Modern Shutters : A Passive Design Strategy

Passive design strategies are becoming widely accepted as a way to drastically reduce the amount of energy a home consumes and low-tech solutions are gaining favor with designers and homeowners alike. Shutters are one such low-tech means of passively controlling the environment around a building. Operable shutters control light, temper heat, shield or welcome wind, buffer noise and provide privacy. Like a versatile three-season jacket they can help make life more comfortable. This video explores a few modern examples of the multipurpose shutter.

Channel Glass: An Architect's Material Review

This video is a primer on channel glass and an architect's take on the material. It's a 10-minute short course describing:

- Cost

- Uses

- Physical and thermal properties

- Finish and color options

- Attachment specifics

- Special design considerations

- Benefits and liabilities

Unlike standard float glass, channel glass has a high recycled content and the opportunity for improved thermal performance over insulated glass units. It's translucent so it provides natural daylight to spaces with privacy requirements or in tight urban sites where undesirable views are a design constraint.

Modern Handrail Details

In this video I review the process of designing modern handrail details. I advocate an informed minimalism whereby safety and function is the priority but I quickly move beyond merely what the building codes dictate (width, tread run, riser height, guardrail and handrail conventions) into meaningful design gestures and appropriate materials. Within the necessary safety and functional constraints, the modern examples I use to illustrate the concept in the video still manage to delight the senses. Be sure to read this related post on minimal deck guards and edges which describes in detail the guardrail for the Pond House project.

Polygal - An Architect's Review

In this video I review everything you need to know about multiwall (sometimes called twinwall) structured sheet plastic. I review the cost, manufacturers (Polygal, Verolite, Thermoclear, Palram, Sunlite), light transmission, thermal properties, installation details, size, color, shapes and possible uses. As with all of my videos I review the material from the standpoint of an architect evaluating the product for potential use in home design and construction projects.

The Shed Roof - An Architect's Review

In this video I discuss the reasons for choosing a shed roof shape as well as the design implications of the choice. Sheds are structurally simple, site responsive forms that are finely tuned to passive solar collection. With opportunities for daylighting via clerestories, rainwater harvesting and other aesthetic benefits they're a great choice to meld traditional and contemporary design languages.

I like the shed form for its humble roots and its directional nature. I've designed a few projects that utilize the shed roof:

Naskeag House

House on the Neck


Modern Baseboard Design - 4 Ways

In this video I discuss four modern design attitudes toward the baseboard design and detailing in residential architecture. They are: no base, reveal base, flush base, and the applied base. Baseboard protects a highly trafficked (and abused) part of the home and covers the messy joint between the finished wall and floor. This collection of modern base details highlights the aesthetic language of modernism: functional, spare, humble, minimalist and expressive.

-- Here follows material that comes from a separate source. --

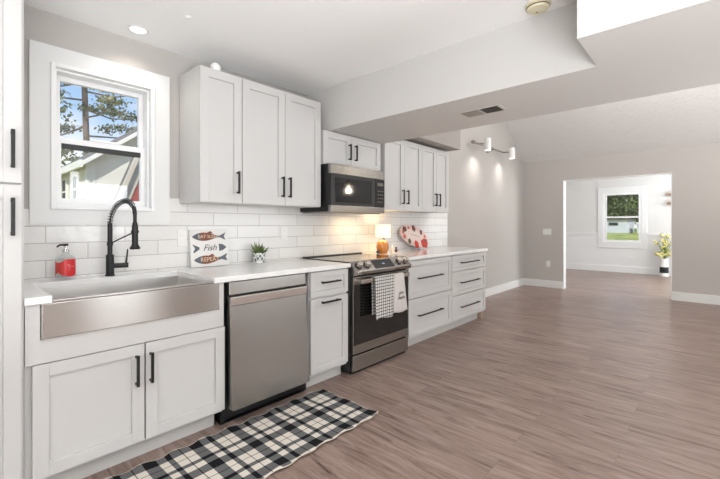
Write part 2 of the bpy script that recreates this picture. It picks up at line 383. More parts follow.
MB().box(WX0+.06, .068, WZ0+.06, WX1-.06, .072, 1.71).build('pane', 'pane_glass', o)
MB().box(WX0+.062, .052, 1.680, WX1-.062, .075, 1.7105).build('screen_rail', 'black_plastic', o)
MB().box(.66, .048, 1.746, .80, .06, 1.758).build('sash_lock', 'window_vinyl', o)

# far window
w2 = bpy.data.objects.new('window_2', None); COL.objects.link(w2); w2.location = (XB, -1.17, .62); w2['kind'] = 'structure'; ROOTLOC['window_2'] = Vector(w2.location)
b = MB()
def framex(b, y0, y1, z0, z1, x0, x1, wy, wz=None):
    wz = wz or wy; y0, y1 = min(y0, y1), max(y0, y1)
    b.box(x0, y0, z0, x1, y0+wy, z1).box(x0, y1-wy, z0, x1, y1, z1).box(x0, y0+wy, z0, x1, y1-wy, z0+wz).box(x0, y0+wy, z1-wz, x1, y1-wy, z1)
framex(b, -1.665, -.62, .62, 2.19, XB-.022, XB, .115, .155); b.build('casing', 'trim_white', w2, bevel=.003)
b = MB(); framex(b, -1.55, -.735, .775, 2.035, XB-.012, XB+.08, .05, .05)
b.build('window_frame', 'window_vinyl', w2, bevel=.002)
b = MB().box(XB+.02, -1.5, 1.395, XB+.05, -.785, 1.435); b.build('meeting_rail', 'window_vinyl', w2)
MB().box(XB+.035, -1.505, .82, XB+.039, -.78, 1.99).build('pane', 'pane_glass', w2)

# unseen window frames set around the added daylight lamps on the front wall
for i, (x0, x1) in enumerate(((1.75, 2.85), (4.05, 7.15))):
    b = MB(); frame(b, x0, x1, .93, 2.36, -6.5, -6.46, .07); b.box((x0+x1)/2-.025, -6.49, 1.0, (x0+x1)/2+.025, -6.46, 2.26)
    struct(b, 'window_%d' % (3+i), 'window_vinyl')

# backsplash tiles
b = MB().box(.256, -.008, .914, 4.96, 0, 1.227).box(.256, -.008, 1.227, .354, 0, 1.318).box(1.1, -.008, 1.227, 4.96, 0, 1.412)
struct(b, 'trim_1', 'backsplash_tile')

# ================================================================ CABINETRY
def shaker(b, x0, x1, z0, z1, yf, t=.02, fr=.057, rec=.013):
    """door front in XZ facing -Y, front plane yf"""
    frx = min(fr, (x1-x0)*.3); frz = min(fr, (z1-z0)*.3)
    b.box(x0, yf, z0, x0+frx, yf+t, z1).box(x1-frx, yf, z0, x1, yf+t, z1)
    b.box(x0+frx, yf, z0, x1-frx, yf+t, z0+frz).box(x0+frx, yf, z1-frz, x1-frx, yf+t, z1)
    b.box(x0+frx, yf+rec, z0+frz, x1-frx, yf+t, z1-frz)
def pull_v(par, x, z0, z1, yf):
    b = MB().box(x-.0065, yf-.036, z0-.004, x+.0065, yf-.024, z1+.004)
    for z in (z0+.006, z1-.006): b.box(x-.0055, yf-.026, z-.006, x+.0055, yf, z+.006)
    return b.build('handle', 'black_metal', par, bevel=.0015)
def pull_h(par, x0, x1, z, yf):
    b = MB().box(x0-.004, yf-.036, z-.0065, x1+.004, yf-.024, z+.0065)
    for x in (x0+.016, x1-.016): b.box(x-.005, yf-.026, z-.0055, x+.005, yf, z+.0055)
    return b.build('handle', 'black_metal', par, bevel=.0015)
def door(par, x0, x1, z0, z1, yf, hx=None, hz=None, fr=.057):
    b = MB(); shaker(b, x0, x1, z0, z1, yf, fr=fr); o = b.build('door', 'cabinet_white', par, bevel=.0012)
    if hx is not None: pull_v(o, hx, hz[0], hz[1], yf)
    return o
def drawer(par, x0, x1, z0, z1, yf, h, hz, fr=.05):
    b = MB(); shaker(b, x0, x1, z0, z1, yf, fr=fr); o = b.build('drawer', 'cabinet_white', par, bevel=.0012)
    pull_h(o, h[0], h[1], hz, yf); return o
YB, YBox, YK = -.639, -.617, -.554

# pantry at the left edge
t = thing('pantry_cabinet', 'tall white shaker pantry cabinet at the left edge of the photo, with two black pulls', 'cabinet', (-.1, -.33, 0))
MB().box(-.62, -.64, .1, .256, -.002, 2.435).build('body', 'cabinet_white', t)
MB().box(-.62, -.58, 0, .256, -.002, .1).build('toe_kick', 'kick_white', t)
door(t, -.185, .247, 1.400, 2.425, -.661, .217, (1.463, 1.613)); door(t, -.185, .247, .105, 1.392, -.661, .217, (1.185, 1.333))
door(t, -.615, -.189, 1.400, 2.425, -.661); door(t, -.615, -.189, .105, 1.392, -.661)

# sink base
t = thing('sink_cabinet', 'white two-door sink base cabinet under the steel farmhouse sink', 'cabinet', (.73, -.32, 0))
b = MB().box(.26, YBox, .1, .276, -.01, .882).box(1.15, YBox, .1, 1.168, -.01, .882).box(.276, -.03, .1, 1.15, -.01, .70).box(.276, YBox, .1, 1.15, -.03, .12)
b.box(.276, YBox, .12, .31, YBox+.02, .882).box(.276, YBox, .62, 1.15, YBox+.02, .722).box(1.136, YBox, .12, 1.15, YBox+.02, .882)
b.build('body', 'cabinet_white', t)
MB().box(.26, YBox-.02, .619, .311, YBox, .882).build('face_panel', 'cabinet_white', t)
MB().box(1.137, YBox-.02, .619, 1.168, YBox, .882).box(.311, YBox-.02, .619, 1.137, YBox, .722).build('face_panel', 'cabinet_white', t)
MB().box(.26, YK, 0, 1.15, YK+.02, .1).build('toe_kick', 'kick_white', t)
door(t, .284, .728, .118, .615, YB-.004, .689, (.415, .563)); door(t, .735, 1.172, .118, .615, YB-.004, .756, (.415, .563))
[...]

For modern baseboard details I've designed see:

Pond House

House on the Neck


The Dogtrot House Plan Origin Story

In this video I discuss the origins of the dogtrot as a plan archetype, its history and how it came to be. Although commonly thought of as a Southern building type early settlers of Pennsylvania and New Jersey, the Swedes and Finns brought with them the "pair cottage" from Northern Europe. This shaped the early dogtrots in the United States. It was widely adopted in the South because is offered an ingenious method of passively cooling the home. This is the first of a three-part video series. In part 2 I discuss the design process for the modern dogtrot floor plans I've developed which were inspired by these early prototypes.

Industrial Style - Metal Mesh for the Home

In this video I discuss how to put metal mesh to work in your home. I'm always searching for new materials to use in my residential work. I’m particularly drawn to adapting simple, utilitarian, industrial materials for use in the home. Industrial metal mesh is an excellent example of this and one that deserves consideration for both interior and exterior use. In the video I review the different types of mesh available from bar grating and metal fabrics to screening and wire meshes. I discuss the substrates and specific applications. Each is illustrated with images depicting their use.

Phased Construction for Residential Construction

In this video I discuss the advantages and disadvantages of phasing your home construction project. Phasing intentionally and selectively plans for and delays certain aspects of a home's construction. While it saves money up front, it usually costs more in the long-term. The advantages of phased construction are:

  1. Lower Initial Investment - it takes less overall to get started and can spread the costs of a larger project out over time.
  2. Shorter Construction Time - the smaller scope of work nets a reduced (initial) construction timeline.
  3. Experience - living in a partially completed home while its under construction not only offsets living costs but allows you to truly experience the size and scale of the home before undertaking future phases.
  4. Design Changes - phasing opens the door to pivoting design ideas over time. You may decide you don't want the detached guest house planned in phase two, rather you want it incorporated into the home as an addition.

The disadvantages are:

  1. Complexity - overall phased construction is more complex.
  2. Longer Total Construction Time - even though the initial construction sequence is shorter it will take longer to realize the entire project.
  3. Higher Total Cost - because of the longer time frames involved, financing costs, higher design fees and the extra mobilization costs, phased projects are inherently more costly to undertake.

I discuss the details of financing concerns, planning issues, sequencing, phasing plans, staging, scheduling, and living with the mess of construction.

Phasing is an overall more complex process, but it makes sense in certain cases, the video explains those cases supported with lots of visuals.